In the February Westpac-Melbourne Institute Consumer Sentiment survey there was an extra question referring to expectations for mortgage interest rates over the next 12 months and as Westpac senior economist Matthew Hassan notes, responses show a clear view rates will continue to increase.

Hassan points out 93% of respondents expect mortgage rates will continue to rise over the next year, while 61% see the cumulative rise in rates as being greater than 1.0%. This would put the standard variable rate at more than 7.65% by February next year, which would put the rate above its 15-year historical average of 7.5%.

The survey results imply consumers in Australia are now more hawkish on interest rates than current market pricing, Hassan pointing out futures pricing for the official cash rate implies a cumulative increase of just less than 1.0% by next February. Westpac is forecasting rates will increase by 0.75% in the next 12 months.

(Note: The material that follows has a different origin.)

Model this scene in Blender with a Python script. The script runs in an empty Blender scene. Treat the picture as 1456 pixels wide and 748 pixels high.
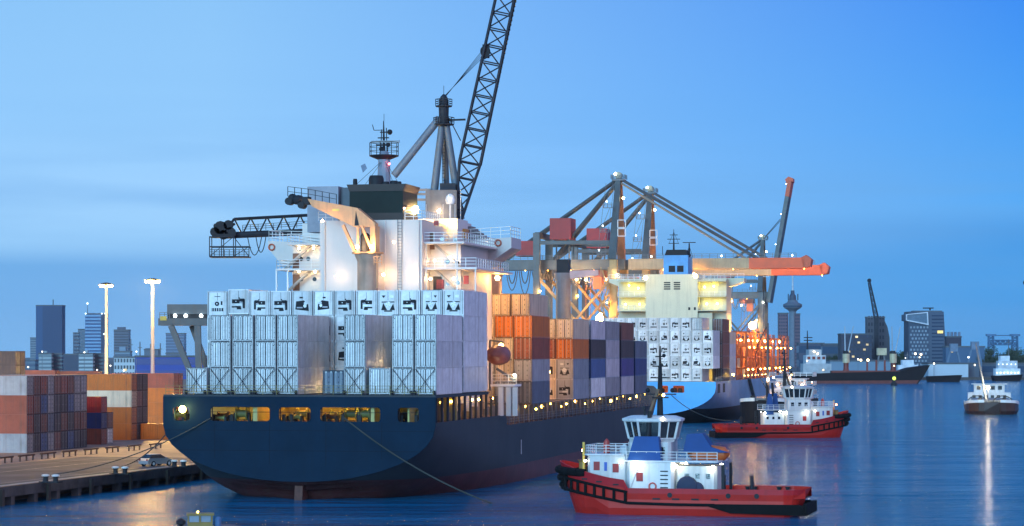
HAZE = 2.5e-5
import bpy, bmesh, math, random
from mathutils import Vector, Matrix
from mathutils.geometry import tessellate_polygon
random.seed(11)
R = math.radians
scene = bpy.context.scene
COL = scene.collection
FPX = 3500.0; CH = 16.0            # focal length in photo pixels, camera height in metres

# ---------------------------------------------------------------- camera
cam_d = bpy.data.cameras.new('camera'); cam = bpy.data.objects.new('camera', cam_d); COL.objects.link(cam)
cam.location = (0, 0, CH); cam.rotation_euler = (R(90), 0, 0)
cam_d.sensor_width = 36; cam_d.lens = 36*FPX/1456; cam_d.shift_y = 129/1456
cam_d.clip_start = 1; cam_d.clip_end = 60000
scene.camera = cam
# ---------------------------------------------------------------- world: dusk sky
w = bpy.data.worlds.new('World'); scene.world = w; w.use_nodes = True
nt = w.node_tree; nt.nodes.clear(); N = nt.nodes.new; Lk = nt.links.new
out = N('ShaderNodeOutputWorld'); bg = N('ShaderNodeBackground'); Lk(bg.outputs[0], out.inputs[0]); bg.inputs[1].default_value = 1.13
sky = N('ShaderNodeTexSky'); sky.sky_type = 'NISHITA'; sky.sun_disc = False
sky.sun_elevation = R(4); sky.sun_rotation = R(200); sky.altitude = 0
tc = N('ShaderNodeTexCoord'); sep = N('ShaderNodeSeparateXYZ'); Lk(tc.outputs['Generated'], sep.inputs[0])
def mapr(sock, a, b):
    m = N('ShaderNodeMapRange'); m.inputs[1].default_value = a; m.inputs[2].default_value = b; Lk(sock, m.inputs[0]); return m.outputs[0]
def ramp(sock, stops):
    r = N('ShaderNodeValToRGB'); Lk(sock, r.inputs[0]); e = r.color_ramp.elements
    while len(e) < len(stops): e.new(.5)
    for k, (p, c) in enumerate(stops): e[k].position = p; e[k].color = (*c, 1)
    return r.outputs[0]
zz = mapr(sep.outputs[2], 0, .5)
SKYL = [(0, (.170, .42, .77)), (.070, (.135, .375, .73)), (.090, (.285, .56, .88)), (.13, (.300, .57, .90)), (.19, (.255, .53, .88)), (.29, (.225, .49, .84)), (.6, (.08, .30, .72)), (1, (.05, .20, .55))]
SKYR = [(0, (.055, .29, .67)), (.06, (.050, .30, .72)), (.098, (.048, .285, .71)), (.116, (.080, .36, .82)), (.19, (.055, .31, .83)), (.29, (.036, .235, .80)), (.6, (.015, .19, .68)), (1, (.01, .15, .50))]
cl = ramp(zz, SKYL); cr = ramp(zz, SKYR)
mx = N('ShaderNodeMix'); mx.data_type = 'RGBA'
Lk(mapr(sep.outputs[0], -.12, .2), mx.inputs[0]); Lk(cl, mx.inputs[6]); Lk(cr, mx.inputs[7])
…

The consumer view was widespread as Hassan notes every sub-group in the survey expected rates would increase by more than 1.0%, though those in older age groups tended to be more hawkish overall. There were some state-based variations with more than 95% of those in the “resource states” of Queensland and Western Australia expecting further rate hikes but slightly lesser numbers with such an expectation in Victoria and South Australia, while New South Wales had the highest proportion of respondents expecting rates would rise by more than 1.0%.

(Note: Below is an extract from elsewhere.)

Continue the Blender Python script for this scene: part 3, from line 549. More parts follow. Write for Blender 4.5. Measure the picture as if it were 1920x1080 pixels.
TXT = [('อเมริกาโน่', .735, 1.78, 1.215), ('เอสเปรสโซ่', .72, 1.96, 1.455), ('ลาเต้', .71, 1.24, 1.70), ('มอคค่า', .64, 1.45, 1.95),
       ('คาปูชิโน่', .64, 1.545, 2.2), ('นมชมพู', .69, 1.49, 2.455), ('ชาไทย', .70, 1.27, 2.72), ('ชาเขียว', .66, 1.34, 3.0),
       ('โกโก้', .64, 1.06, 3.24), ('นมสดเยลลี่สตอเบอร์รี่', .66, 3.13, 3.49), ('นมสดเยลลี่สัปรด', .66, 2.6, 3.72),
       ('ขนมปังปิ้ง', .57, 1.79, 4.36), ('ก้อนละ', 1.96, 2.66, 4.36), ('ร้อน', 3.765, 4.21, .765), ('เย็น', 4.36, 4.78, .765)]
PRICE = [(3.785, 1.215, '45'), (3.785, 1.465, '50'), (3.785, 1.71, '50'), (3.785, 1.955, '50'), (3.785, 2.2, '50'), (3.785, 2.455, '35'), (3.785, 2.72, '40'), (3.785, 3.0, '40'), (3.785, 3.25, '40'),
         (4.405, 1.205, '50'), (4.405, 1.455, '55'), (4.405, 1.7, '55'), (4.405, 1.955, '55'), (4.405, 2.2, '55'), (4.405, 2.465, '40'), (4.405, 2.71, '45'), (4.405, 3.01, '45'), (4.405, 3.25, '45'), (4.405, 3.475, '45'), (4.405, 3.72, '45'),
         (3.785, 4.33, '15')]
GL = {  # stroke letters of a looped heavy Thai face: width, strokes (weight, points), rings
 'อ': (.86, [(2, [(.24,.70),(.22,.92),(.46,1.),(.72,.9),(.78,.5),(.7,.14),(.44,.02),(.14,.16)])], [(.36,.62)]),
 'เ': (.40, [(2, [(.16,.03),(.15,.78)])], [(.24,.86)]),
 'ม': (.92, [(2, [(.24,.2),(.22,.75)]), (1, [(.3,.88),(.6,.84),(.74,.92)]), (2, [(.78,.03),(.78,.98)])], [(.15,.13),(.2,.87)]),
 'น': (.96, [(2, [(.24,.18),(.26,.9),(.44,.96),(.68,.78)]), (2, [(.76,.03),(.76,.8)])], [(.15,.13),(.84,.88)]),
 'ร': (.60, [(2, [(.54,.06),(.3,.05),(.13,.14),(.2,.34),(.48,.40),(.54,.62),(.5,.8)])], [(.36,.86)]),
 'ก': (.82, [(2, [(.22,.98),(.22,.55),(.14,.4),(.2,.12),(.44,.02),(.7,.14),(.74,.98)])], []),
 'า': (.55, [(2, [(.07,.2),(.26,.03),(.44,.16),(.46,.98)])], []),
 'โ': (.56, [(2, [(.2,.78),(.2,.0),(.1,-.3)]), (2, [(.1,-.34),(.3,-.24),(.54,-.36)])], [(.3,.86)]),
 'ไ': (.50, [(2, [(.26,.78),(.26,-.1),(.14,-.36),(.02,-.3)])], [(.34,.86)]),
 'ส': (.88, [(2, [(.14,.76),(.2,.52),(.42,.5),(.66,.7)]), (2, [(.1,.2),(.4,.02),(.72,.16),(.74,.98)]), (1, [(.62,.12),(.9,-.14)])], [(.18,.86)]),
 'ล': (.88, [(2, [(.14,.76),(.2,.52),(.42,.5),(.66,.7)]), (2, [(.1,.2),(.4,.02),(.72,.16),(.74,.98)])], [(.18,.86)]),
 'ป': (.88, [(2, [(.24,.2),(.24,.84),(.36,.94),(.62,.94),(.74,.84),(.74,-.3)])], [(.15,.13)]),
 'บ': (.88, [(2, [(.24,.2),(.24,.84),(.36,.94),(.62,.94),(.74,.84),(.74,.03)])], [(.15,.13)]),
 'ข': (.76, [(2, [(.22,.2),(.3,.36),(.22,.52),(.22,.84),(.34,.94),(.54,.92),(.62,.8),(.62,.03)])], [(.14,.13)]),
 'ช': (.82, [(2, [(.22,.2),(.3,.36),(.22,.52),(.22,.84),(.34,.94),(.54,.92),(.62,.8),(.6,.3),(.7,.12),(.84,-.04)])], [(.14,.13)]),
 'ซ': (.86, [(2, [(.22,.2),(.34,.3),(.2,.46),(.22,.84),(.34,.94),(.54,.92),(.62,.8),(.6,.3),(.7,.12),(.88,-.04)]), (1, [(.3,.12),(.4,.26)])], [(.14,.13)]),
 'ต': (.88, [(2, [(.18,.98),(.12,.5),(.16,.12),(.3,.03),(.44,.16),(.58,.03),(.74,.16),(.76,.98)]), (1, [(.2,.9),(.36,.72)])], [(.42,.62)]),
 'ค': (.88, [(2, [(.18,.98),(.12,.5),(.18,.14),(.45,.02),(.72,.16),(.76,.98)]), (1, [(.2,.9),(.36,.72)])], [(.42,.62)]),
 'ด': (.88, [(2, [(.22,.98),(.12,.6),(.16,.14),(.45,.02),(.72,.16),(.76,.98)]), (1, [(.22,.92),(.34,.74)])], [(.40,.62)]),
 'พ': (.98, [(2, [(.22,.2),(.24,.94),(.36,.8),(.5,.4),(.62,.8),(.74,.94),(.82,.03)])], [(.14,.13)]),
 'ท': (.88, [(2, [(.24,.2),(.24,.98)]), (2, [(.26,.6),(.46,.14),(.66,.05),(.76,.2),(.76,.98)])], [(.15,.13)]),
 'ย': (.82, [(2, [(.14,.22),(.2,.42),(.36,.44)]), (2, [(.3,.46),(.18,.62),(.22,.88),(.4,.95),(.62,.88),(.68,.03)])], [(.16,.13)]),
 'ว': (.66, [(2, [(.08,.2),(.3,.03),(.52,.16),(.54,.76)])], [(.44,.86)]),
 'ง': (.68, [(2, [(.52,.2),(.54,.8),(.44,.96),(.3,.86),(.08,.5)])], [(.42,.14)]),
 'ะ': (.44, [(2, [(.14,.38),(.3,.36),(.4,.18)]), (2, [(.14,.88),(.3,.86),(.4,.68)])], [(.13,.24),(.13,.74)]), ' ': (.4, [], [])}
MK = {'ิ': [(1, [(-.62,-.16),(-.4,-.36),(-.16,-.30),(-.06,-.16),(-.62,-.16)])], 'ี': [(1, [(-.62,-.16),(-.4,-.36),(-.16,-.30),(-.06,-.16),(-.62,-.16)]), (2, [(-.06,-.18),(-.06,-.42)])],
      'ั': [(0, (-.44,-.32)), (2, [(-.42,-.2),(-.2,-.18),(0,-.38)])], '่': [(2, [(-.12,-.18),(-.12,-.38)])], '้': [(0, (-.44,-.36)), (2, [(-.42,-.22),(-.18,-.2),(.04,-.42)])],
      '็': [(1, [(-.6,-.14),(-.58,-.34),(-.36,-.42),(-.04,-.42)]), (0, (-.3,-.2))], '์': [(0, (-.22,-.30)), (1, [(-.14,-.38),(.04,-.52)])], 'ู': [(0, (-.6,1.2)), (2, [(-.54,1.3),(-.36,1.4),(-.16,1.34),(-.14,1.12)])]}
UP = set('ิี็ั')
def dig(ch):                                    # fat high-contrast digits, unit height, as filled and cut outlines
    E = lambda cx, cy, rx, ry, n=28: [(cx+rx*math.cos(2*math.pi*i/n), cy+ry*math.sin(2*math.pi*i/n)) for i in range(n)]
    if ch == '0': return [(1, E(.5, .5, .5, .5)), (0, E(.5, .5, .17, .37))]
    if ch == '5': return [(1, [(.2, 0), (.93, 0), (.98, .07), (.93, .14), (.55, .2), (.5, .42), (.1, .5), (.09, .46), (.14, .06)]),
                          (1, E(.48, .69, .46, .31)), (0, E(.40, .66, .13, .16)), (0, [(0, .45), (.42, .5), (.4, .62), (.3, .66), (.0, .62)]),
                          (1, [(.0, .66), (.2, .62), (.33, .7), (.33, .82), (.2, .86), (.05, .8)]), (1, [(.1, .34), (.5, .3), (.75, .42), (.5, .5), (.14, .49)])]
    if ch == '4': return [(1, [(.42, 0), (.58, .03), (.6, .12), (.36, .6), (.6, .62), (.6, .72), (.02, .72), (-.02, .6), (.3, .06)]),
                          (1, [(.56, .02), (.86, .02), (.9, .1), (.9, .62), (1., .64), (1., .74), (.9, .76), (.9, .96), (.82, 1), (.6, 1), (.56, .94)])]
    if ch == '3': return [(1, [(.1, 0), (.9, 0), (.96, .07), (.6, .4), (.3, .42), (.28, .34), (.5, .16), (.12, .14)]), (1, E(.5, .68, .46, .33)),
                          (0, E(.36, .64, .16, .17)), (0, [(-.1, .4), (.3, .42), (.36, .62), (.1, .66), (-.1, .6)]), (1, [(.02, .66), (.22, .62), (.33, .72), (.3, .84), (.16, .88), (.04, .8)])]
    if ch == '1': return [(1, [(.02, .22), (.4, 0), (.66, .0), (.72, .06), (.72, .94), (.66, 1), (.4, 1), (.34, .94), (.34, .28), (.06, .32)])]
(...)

What the responses suggest in Hassan's view is the non-decision with respect to interest rates made by the Reserve Bank of Australia (RBA) at its meeting earlier this month is not being paid a lot of attention, whereas commentary from the RBA and elsewhere warning of the likelihood of further rate increases is being heeded by consumers.

One point made by Hassan is while consumer sentiment fell slightly in February the fact it remains as high as it is, and the February reading of 117 is 15% above its long-term average, implies consumers feel they are well placed to handle any rate increases that may come in coming months.